----- Dataset content -----

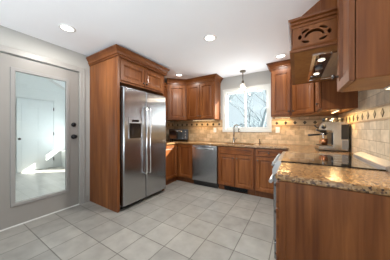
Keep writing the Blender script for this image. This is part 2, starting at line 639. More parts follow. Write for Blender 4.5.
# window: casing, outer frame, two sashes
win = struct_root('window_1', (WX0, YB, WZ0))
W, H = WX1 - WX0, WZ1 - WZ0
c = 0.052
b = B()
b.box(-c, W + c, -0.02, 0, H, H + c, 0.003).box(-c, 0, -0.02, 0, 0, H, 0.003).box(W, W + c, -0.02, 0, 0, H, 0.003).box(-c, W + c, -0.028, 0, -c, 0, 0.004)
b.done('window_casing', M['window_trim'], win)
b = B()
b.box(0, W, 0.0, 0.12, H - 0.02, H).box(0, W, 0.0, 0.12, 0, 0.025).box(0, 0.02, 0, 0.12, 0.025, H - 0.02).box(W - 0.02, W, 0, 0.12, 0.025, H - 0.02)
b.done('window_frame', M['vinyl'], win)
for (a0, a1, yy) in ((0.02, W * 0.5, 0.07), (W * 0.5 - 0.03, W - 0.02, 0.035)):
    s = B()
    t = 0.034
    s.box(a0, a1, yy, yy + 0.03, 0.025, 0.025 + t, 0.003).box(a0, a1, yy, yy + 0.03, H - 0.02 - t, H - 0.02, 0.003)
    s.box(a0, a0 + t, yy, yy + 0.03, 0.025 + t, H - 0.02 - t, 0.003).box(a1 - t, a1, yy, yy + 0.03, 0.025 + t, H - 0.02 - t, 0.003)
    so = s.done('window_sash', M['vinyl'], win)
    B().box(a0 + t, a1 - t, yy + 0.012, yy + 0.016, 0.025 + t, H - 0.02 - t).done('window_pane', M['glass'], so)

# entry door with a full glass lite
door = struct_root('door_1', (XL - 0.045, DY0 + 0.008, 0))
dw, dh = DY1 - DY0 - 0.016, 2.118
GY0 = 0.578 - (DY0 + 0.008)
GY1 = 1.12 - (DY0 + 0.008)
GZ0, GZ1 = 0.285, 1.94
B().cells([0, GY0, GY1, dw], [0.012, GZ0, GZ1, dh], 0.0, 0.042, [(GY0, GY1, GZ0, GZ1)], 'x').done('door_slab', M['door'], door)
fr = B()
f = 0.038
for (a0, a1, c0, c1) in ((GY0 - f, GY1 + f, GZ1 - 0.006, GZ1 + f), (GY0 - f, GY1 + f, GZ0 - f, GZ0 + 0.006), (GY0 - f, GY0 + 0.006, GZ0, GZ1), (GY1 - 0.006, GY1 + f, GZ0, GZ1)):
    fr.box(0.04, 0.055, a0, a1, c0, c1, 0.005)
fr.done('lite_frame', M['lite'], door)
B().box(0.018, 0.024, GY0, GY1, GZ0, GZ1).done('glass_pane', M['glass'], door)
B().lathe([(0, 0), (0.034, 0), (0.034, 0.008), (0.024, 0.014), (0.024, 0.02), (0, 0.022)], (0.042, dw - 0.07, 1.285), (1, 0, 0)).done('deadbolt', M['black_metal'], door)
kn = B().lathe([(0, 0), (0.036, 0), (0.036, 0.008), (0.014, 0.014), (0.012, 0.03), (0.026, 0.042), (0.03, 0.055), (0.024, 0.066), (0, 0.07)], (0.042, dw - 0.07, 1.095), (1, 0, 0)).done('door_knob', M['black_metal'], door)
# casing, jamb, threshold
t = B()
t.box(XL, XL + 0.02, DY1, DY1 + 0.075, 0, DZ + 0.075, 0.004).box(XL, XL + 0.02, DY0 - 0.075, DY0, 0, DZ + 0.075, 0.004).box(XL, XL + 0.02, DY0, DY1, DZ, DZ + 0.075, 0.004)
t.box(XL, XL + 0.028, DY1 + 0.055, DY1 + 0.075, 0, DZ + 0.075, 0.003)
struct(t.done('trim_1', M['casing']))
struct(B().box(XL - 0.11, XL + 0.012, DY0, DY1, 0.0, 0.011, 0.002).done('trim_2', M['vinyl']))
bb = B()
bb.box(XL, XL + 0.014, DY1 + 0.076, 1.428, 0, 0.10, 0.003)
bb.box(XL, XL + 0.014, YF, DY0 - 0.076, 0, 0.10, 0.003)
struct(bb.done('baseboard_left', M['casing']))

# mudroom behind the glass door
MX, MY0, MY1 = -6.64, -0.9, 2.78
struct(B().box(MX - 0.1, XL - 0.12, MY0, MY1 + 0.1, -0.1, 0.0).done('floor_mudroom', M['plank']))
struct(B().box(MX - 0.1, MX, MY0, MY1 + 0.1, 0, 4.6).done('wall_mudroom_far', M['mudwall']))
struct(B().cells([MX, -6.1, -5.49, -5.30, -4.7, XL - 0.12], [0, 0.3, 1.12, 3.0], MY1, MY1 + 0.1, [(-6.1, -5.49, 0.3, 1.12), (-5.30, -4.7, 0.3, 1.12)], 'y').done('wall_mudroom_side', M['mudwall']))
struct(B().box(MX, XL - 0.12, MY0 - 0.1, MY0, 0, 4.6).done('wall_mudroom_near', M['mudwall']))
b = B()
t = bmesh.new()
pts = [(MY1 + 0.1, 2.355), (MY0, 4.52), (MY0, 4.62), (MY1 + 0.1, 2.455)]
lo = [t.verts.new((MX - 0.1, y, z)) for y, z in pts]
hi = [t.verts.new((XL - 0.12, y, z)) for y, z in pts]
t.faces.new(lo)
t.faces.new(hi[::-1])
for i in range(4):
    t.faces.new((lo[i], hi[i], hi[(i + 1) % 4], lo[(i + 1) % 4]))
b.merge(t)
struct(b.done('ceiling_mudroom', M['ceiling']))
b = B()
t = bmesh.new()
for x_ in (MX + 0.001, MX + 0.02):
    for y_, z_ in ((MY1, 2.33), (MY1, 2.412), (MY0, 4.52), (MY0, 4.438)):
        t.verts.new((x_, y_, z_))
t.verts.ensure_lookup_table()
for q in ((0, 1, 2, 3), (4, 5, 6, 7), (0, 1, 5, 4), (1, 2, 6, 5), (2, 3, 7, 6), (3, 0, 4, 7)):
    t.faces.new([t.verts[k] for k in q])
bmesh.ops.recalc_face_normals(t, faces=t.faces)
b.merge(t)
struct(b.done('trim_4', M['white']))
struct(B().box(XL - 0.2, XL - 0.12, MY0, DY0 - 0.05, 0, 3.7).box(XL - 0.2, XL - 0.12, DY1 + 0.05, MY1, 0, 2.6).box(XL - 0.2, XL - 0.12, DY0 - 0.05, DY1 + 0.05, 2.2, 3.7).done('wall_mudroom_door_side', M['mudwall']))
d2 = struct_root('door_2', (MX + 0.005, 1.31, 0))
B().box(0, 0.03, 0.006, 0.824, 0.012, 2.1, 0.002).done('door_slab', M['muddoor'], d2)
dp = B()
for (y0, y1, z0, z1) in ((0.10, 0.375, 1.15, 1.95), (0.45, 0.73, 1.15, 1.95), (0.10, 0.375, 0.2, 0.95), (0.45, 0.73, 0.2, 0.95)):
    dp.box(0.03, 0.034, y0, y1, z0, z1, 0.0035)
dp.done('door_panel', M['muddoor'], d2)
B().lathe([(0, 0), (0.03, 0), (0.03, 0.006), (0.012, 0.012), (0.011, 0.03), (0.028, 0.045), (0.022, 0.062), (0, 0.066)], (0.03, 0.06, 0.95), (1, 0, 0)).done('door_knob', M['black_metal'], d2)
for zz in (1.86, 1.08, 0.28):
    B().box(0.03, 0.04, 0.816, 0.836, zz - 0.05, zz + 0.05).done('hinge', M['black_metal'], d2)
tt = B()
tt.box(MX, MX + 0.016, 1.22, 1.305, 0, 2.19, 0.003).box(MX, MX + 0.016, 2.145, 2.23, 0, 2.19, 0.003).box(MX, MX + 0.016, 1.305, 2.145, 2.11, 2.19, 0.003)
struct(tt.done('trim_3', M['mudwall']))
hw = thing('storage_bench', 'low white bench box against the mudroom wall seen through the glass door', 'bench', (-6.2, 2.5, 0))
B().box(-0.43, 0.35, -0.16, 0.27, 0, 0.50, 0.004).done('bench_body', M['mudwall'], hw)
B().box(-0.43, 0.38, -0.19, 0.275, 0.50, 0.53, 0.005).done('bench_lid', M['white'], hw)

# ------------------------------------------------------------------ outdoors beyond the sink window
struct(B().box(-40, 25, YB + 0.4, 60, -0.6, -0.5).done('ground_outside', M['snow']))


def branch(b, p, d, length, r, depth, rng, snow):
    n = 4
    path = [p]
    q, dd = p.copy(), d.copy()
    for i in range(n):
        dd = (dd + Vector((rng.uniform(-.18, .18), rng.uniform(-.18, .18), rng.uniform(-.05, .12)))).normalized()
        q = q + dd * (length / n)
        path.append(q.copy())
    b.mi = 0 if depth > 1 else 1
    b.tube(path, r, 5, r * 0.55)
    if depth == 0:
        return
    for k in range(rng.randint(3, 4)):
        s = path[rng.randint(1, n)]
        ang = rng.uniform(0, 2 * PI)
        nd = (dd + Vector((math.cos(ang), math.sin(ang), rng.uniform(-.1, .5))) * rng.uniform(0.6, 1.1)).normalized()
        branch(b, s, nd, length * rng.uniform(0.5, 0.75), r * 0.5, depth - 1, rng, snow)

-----

Short problem:
From the first line of the material down to the line containing "B().box(a0 + t, a1", inclusive, return each line exactly, skipping any picture.

Task output:
Keep writing the Blender script for this image. This is part 2, starting at line 639. More parts follow. Write for Blender 4.5.
# window: casing, outer frame, two sashes
win = struct_root('window_1', (WX0, YB, WZ0))
W, H = WX1 - WX0, WZ1 - WZ0
c = 0.052
b = B()
b.box(-c, W + c, -0.02, 0, H, H + c, 0.003).box(-c, 0, -0.02, 0, 0, H, 0.003).box(W, W + c, -0.02, 0, 0, H, 0.003).box(-c, W + c, -0.028, 0, -c, 0, 0.004)
b.done('window_casing', M['window_trim'], win)
b = B()
b.box(0, W, 0.0, 0.12, H - 0.02, H).box(0, W, 0.0, 0.12, 0, 0.025).box(0, 0.02, 0, 0.12, 0.025, H - 0.02).box(W - 0.02, W, 0, 0.12, 0.025, H - 0.02)
b.done('window_frame', M['vinyl'], win)
for (a0, a1, yy) in ((0.02, W * 0.5, 0.07), (W * 0.5 - 0.03, W - 0.02, 0.035)):
    s = B()
    t = 0.034
    s.box(a0, a1, yy, yy + 0.03, 0.025, 0.025 + t, 0.003).box(a0, a1, yy, yy + 0.03, H - 0.02 - t, H - 0.02, 0.003)
    s.box(a0, a0 + t, yy, yy + 0.03, 0.025 + t, H - 0.02 - t, 0.003).box(a1 - t, a1, yy, yy + 0.03, 0.025 + t, H - 0.02 - t, 0.003)
    so = s.done('window_sash', M['vinyl'], win)
    B().box(a0 + t, a1 - t, yy + 0.012, yy + 0.016, 0.025 + t, H - 0.02 - t).done('window_pane', M['glass'], so)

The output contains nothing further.